• AVAILABLE DATA
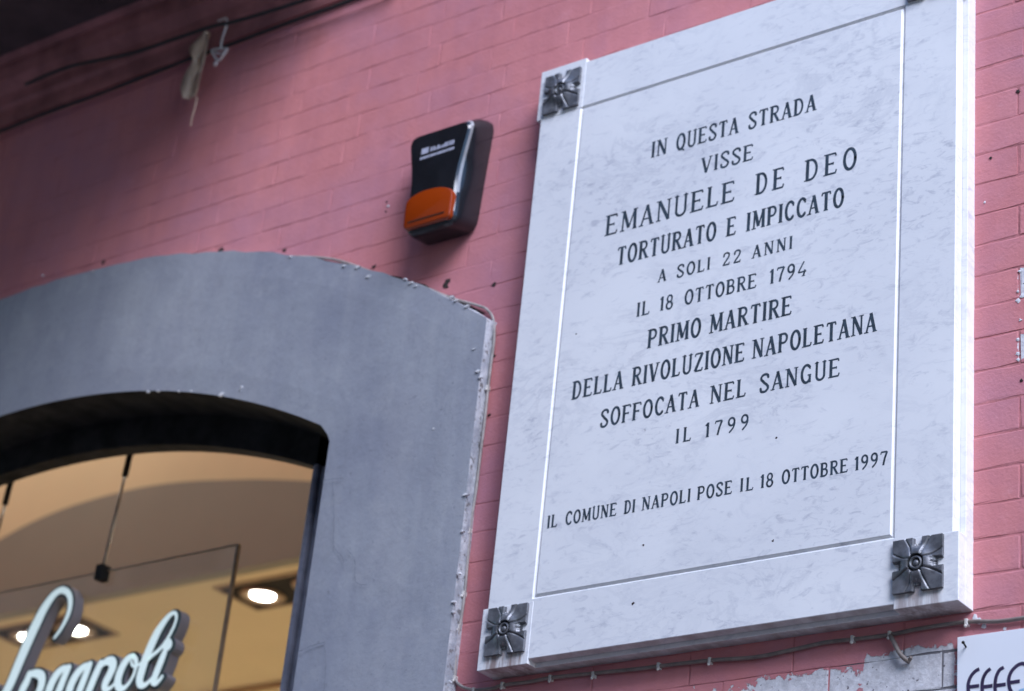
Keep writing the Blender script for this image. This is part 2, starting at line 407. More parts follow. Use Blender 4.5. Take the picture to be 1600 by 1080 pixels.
m_.add([(-14, YM, 9), (6, YM, 9), (6, .25, 9), (-14, .25, 9)], [(0,1,2,3)])
obj('mortar', m_, joint_paint(), wall)

def brick_mesh(seed):
    r = random.Random(seed); NX, NZ = 5, 2; b = MB()
    # unit brick: x -.5...5, z -.5...5, front y = 0, rim slightly back and uneven
    ex = [-.5, -.488]+[-.5+i/NX for i in range(1, NX)]+[.488, .5]; ez = [-.5, -.455, 0, .455, .5]
    G = []
    for iz, z in enumerate(ez):
        row = []
        for ix, x in enumerate(ex):
            rimx = ix in (0, len(ex)-1); rimz = iz in (0, 4); rim = rimx or rimz
            dx = r.uniform(-.004, .004) if rimx else (r.uniform(-.002, .002)); dz = r.uniform(-.02, .02) if rimz else (r.uniform(-.02, .02) if iz in (1, 3) else 0)
            y = r.choice((.0001, .0002, .0004, .0010)) if rim else r.uniform(-.0004, .0004)
            row.append((x+dx, y, z+dz))
        G.append(row)
    nx = len(ex); vs = [p for row in G for p in row]; fs = []
    for i in range(4):
        for j in range(nx-1): fs.append((i*nx+j, i*nx+j+1, (i+1)*nx+j+1, (i+1)*nx+j))
    per = [j for j in range(nx)]+[i*nx+nx-1 for i in range(1, 5)]+[4*nx+j for j in range(nx-2, -1, -1)]+[i*nx for i in range(3, 0, -1)]
    base = len(vs); vs += [(vs[p][0], .03, vs[p][2]) for p in per]; k = len(per)
    for i in range(k): fs.append((per[(i+1) % k], per[i], base+i, base+(i+1) % k))
    b.add(vs, fs); return b
BV = []
for s in range(14):
    b = brick_mesh(s); me = bpy.data.meshes.new('brick'); me.from_pydata([tuple(p) for p in b.v], [], b.f); me.materials.append(PINK)
    BV.append((me, b))
C0, CH, BL = 3.062, .0712, .238
rr = random.Random(3); vis = []; rest = MB()
for k in range(-10, 36):
    z = C0+CH*(k+.5)
    wob = 0 if z < 4.3 else rr.uniform(-.03, .03)
    offx = (-1.650 if k % 2 == 0 else -1.808)+wob
    for n in range(-7, 23):
        xc = offx-BL*(n+.5); h = rr.choice((.0004, .0008, .0012, .002, .0034)); 
        gx = rr.choice((.0003, .0004, .0006, .001, .0024)) if z > 3.3 or xc < -2.9 else .004
        if xc > -1.9: h = rr.choice((.0035, .005)); gx = .005
        L, H = BL-gx, CH-h
        if in_surround(xc-L/2, z-H/2, .02) and in_surround(xc+L/2, z-H/2, .02) and in_surround(xc, z+H/2, .02): 
            if in_surround(xc-L/2, z+H/2, .02) and in_surround(xc+L/2, z+H/2, .02): continue
        if -2.83 < xc-L/2 and xc+L/2 < -1.78 and 3.17 < z-H/2 and z+H/2 < 4.62: continue
        if z > 5.2 and xc < -3.3: continue
        u, v, dd = px((xc, 0, z)); y = rr.uniform(-.0004, .0006); mi = rr.randrange(len(BV)); rz = rr.uniform(-.25, .25)
        data = (dd, mi, xc, y+.0002, z, L, H, rz)
        if -60 < u < 1660 and -25 < v < 1105 and not (xc > -1.38): vis.append(data)
        else: rest_data = data; b = BV[mi][1]; rest.add([(xc+p.x*L, y+p.y, z+p.z*H) for p in b.v], b.f)
vis.sort(key=lambda d: d[0])
print('bricks in view', len(vis))
for d in vis[300:]:
    b = BV[d[1]][1]; rest.add([(d[2]+p.x*d[5], d[3]+p.y, d[4]+p.z*d[6]) for p in b.v], b.f)
for dd, mi, xc, y, z, L, H, rz in vis[:300]:
    o = bpy.data.objects.new('brick', BV[mi][0]); COL.objects.link(o); o.parent = wall
    o.location = Vector((xc, y, z))-WORLD0[wall.name]; o.scale = (L, 1, H); o.rotation_euler = (0, R_(rz), 0)
obj('brick', rest, PINK, wall, kind='stuff')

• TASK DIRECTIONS
Omit every picture, then repeat the remaining data exactly as it appears above.

• SOLUTION
Keep writing the Blender script for this image. This is part 2, starting at line 407. More parts follow. Use Blender 4.5. Take the picture to be 1600 by 1080 pixels.
m_.add([(-14, YM, 9), (6, YM, 9), (6, .25, 9), (-14, .25, 9)], [(0,1,2,3)])
obj('mortar', m_, joint_paint(), wall)

def brick_mesh(seed):
    r = random.Random(seed); NX, NZ = 5, 2; b = MB()
    # unit brick: x -.5...5, z -.5...5, front y = 0, rim slightly back and uneven
    ex = [-.5, -.488]+[-.5+i/NX for i in range(1, NX)]+[.488, .5]; ez = [-.5, -.455, 0, .455, .5]
    G = []
    for iz, z in enumerate(ez):
        row = []
        for ix, x in enumerate(ex):
            rimx = ix in (0, len(ex)-1); rimz = iz in (0, 4); rim = rimx or rimz
            dx = r.uniform(-.004, .004) if rimx else (r.uniform(-.002, .002)); dz = r.uniform(-.02, .02) if rimz else (r.uniform(-.02, .02) if iz in (1, 3) else 0)
            y = r.choice((.0001, .0002, .0004, .0010)) if rim else r.uniform(-.0004, .0004)
            row.append((x+dx, y, z+dz))
        G.append(row)
    nx = len(ex); vs = [p for row in G for p in row]; fs = []
    for i in range(4):
        for j in range(nx-1): fs.append((i*nx+j, i*nx+j+1, (i+1)*nx+j+1, (i+1)*nx+j))
    per = [j for j in range(nx)]+[i*nx+nx-1 for i in range(1, 5)]+[4*nx+j for j in range(nx-2, -1, -1)]+[i*nx for i in range(3, 0, -1)]
    base = len(vs); vs += [(vs[p][0], .03, vs[p][2]) for p in per]; k = len(per)
    for i in range(k): fs.append((per[(i+1) % k], per[i], base+i, base+(i+1) % k))
    b.add(vs, fs); return b
BV = []
for s in range(14):
    b = brick_mesh(s); me = bpy.data.meshes.new('brick'); me.from_pydata([tuple(p) for p in b.v], [], b.f); me.materials.append(PINK)
    BV.append((me, b))
C0, CH, BL = 3.062, .0712, .238
rr = random.Random(3); vis = []; rest = MB()
for k in range(-10, 36):
    z = C0+CH*(k+.5)
    wob = 0 if z < 4.3 else rr.uniform(-.03, .03)
    offx = (-1.650 if k % 2 == 0 else -1.808)+wob
    for n in range(-7, 23):
        xc = offx-BL*(n+.5); h = rr.choice((.0004, .0008, .0012, .002, .0034)); 
        gx = rr.choice((.0003, .0004, .0006, .001, .0024)) if z > 3.3 or xc < -2.9 else .004
        if xc > -1.9: h = rr.choice((.0035, .005)); gx = .005
        L, H = BL-gx, CH-h
        if in_surround(xc-L/2, z-H/2, .02) and in_surround(xc+L/2, z-H/2, .02) and in_surround(xc, z+H/2, .02): 
            if in_surround(xc-L/2, z+H/2, .02) and in_surround(xc+L/2, z+H/2, .02): continue
        if -2.83 < xc-L/2 and xc+L/2 < -1.78 and 3.17 < z-H/2 and z+H/2 < 4.62: continue
        if z > 5.2 and xc < -3.3: continue
        u, v, dd = px((xc, 0, z)); y = rr.uniform(-.0004, .0006); mi = rr.randrange(len(BV)); rz = rr.uniform(-.25, .25)
        data = (dd, mi, xc, y+.0002, z, L, H, rz)
        if -60 < u < 1660 and -25 < v < 1105 and not (xc > -1.38): vis.append(data)
        else: rest_data = data; b = BV[mi][1]; rest.add([(xc+p.x*L, y+p.y, z+p.z*H) for p in b.v], b.f)
vis.sort(key=lambda d: d[0])
print('bricks in view', len(vis))
for d in vis[300:]:
    b = BV[d[1]][1]; rest.add([(d[2]+p.x*d[5], d[3]+p.y, d[4]+p.z*d[6]) for p in b.v], b.f)
for dd, mi, xc, y, z, L, H, rz in vis[:300]:
    o = bpy.data.objects.new('brick', BV[mi][0]); COL.objects.link(o); o.parent = wall
    o.location = Vector((xc, y, z))-WORLD0[wall.name]; o.scale = (L, 1, H); o.rotation_euler = (0, R_(rz), 0)
obj('brick', rest, PINK, wall, kind='stuff')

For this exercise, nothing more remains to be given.